* **Given exercise**
Report, as a bare number, how many lines contain the string "Blender".

* **Data entries**
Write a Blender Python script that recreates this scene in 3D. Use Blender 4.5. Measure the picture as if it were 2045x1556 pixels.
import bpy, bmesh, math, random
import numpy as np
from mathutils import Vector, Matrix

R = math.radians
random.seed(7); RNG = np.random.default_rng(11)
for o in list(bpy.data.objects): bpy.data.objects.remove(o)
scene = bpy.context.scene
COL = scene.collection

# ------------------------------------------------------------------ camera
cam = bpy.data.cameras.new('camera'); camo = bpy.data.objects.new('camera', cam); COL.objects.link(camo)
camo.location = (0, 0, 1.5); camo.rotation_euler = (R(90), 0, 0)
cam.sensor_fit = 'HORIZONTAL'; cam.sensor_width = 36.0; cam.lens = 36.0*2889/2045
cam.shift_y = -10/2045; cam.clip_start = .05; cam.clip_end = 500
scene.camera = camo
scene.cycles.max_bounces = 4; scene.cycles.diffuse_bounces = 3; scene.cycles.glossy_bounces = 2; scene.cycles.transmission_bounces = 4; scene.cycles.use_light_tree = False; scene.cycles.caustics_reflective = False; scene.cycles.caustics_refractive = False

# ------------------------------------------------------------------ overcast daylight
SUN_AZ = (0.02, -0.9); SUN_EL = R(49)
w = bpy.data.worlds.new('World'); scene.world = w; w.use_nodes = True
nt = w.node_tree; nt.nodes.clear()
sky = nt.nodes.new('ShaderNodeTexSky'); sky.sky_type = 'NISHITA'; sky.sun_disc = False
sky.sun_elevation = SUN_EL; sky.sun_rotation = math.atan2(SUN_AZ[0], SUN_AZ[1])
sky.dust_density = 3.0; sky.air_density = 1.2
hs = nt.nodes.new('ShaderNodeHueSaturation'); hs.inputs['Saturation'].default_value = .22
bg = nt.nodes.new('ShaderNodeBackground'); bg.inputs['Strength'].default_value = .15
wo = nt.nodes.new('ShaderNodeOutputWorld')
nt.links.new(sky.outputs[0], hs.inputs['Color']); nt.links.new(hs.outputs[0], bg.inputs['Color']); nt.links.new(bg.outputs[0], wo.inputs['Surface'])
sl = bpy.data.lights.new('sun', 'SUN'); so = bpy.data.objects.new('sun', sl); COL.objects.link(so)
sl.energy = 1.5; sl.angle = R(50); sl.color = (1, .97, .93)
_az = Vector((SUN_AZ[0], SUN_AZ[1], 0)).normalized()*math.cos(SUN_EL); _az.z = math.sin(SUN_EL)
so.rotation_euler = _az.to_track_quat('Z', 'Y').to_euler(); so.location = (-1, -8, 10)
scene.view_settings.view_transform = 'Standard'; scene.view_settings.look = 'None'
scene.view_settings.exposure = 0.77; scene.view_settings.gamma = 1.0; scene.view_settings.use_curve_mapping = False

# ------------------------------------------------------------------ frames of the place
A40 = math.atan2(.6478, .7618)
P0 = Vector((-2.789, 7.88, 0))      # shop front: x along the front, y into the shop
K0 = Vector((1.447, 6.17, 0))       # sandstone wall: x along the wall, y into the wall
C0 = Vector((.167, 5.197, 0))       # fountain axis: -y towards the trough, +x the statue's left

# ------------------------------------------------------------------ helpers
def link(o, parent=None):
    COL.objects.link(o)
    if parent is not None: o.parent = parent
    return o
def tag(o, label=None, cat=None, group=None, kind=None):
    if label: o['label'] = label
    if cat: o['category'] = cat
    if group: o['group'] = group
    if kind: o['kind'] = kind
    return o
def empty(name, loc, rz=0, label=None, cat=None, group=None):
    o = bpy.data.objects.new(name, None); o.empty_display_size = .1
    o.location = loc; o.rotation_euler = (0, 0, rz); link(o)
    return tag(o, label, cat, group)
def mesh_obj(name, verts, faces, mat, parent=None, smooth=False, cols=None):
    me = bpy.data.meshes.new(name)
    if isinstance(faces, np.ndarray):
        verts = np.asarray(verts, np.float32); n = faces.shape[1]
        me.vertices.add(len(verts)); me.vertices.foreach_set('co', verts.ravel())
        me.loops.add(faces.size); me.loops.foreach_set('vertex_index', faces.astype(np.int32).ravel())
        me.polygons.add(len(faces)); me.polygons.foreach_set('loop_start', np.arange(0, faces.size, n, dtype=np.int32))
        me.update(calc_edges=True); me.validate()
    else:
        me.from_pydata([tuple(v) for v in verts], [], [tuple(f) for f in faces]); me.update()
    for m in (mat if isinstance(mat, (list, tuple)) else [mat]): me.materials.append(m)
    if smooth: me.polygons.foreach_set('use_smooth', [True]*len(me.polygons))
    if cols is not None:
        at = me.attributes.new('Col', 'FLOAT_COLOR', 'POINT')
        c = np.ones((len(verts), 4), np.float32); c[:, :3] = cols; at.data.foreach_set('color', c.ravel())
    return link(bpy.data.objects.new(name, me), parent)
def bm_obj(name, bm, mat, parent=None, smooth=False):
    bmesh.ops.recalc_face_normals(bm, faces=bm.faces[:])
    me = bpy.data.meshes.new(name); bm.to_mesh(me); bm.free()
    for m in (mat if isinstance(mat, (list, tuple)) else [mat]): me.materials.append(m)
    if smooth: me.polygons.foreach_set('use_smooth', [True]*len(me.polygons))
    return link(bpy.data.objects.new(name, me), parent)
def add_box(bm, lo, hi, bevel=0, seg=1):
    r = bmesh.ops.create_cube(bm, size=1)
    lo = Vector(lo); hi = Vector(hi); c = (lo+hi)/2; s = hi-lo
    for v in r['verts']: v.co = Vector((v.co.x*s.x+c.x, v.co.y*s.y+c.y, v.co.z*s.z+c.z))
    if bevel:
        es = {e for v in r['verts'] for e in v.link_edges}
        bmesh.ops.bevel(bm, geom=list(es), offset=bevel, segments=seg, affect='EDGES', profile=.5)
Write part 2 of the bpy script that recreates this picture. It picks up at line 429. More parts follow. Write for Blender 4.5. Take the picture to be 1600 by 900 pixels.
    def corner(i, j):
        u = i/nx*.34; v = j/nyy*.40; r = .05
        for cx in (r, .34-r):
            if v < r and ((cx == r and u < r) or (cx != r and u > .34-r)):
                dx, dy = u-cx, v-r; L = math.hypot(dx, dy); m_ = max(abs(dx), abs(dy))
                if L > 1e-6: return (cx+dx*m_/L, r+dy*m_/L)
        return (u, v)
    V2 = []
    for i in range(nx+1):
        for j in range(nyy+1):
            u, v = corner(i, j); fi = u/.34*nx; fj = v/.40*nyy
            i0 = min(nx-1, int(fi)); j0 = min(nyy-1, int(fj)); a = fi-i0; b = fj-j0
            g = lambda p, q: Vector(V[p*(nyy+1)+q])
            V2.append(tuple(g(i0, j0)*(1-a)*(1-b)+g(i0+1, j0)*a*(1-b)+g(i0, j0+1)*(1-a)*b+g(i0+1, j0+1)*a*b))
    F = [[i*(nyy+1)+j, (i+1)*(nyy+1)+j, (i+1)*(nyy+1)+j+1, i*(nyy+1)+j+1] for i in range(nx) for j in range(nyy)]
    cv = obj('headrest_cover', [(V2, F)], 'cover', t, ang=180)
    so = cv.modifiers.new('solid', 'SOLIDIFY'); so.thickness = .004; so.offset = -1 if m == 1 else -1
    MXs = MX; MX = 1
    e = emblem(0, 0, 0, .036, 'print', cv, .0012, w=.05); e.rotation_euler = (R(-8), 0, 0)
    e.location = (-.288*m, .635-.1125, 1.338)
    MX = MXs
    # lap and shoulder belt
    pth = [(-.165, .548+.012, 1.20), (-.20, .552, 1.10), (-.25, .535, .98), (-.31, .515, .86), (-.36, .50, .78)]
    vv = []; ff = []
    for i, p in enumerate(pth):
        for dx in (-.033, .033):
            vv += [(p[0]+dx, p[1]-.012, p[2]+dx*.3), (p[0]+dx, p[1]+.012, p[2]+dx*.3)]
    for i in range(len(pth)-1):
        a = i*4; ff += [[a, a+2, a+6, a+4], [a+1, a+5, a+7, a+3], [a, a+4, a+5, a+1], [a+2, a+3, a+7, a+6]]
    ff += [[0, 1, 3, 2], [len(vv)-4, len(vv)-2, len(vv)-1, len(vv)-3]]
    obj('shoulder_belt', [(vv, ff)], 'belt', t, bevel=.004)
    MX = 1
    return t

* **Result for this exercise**
2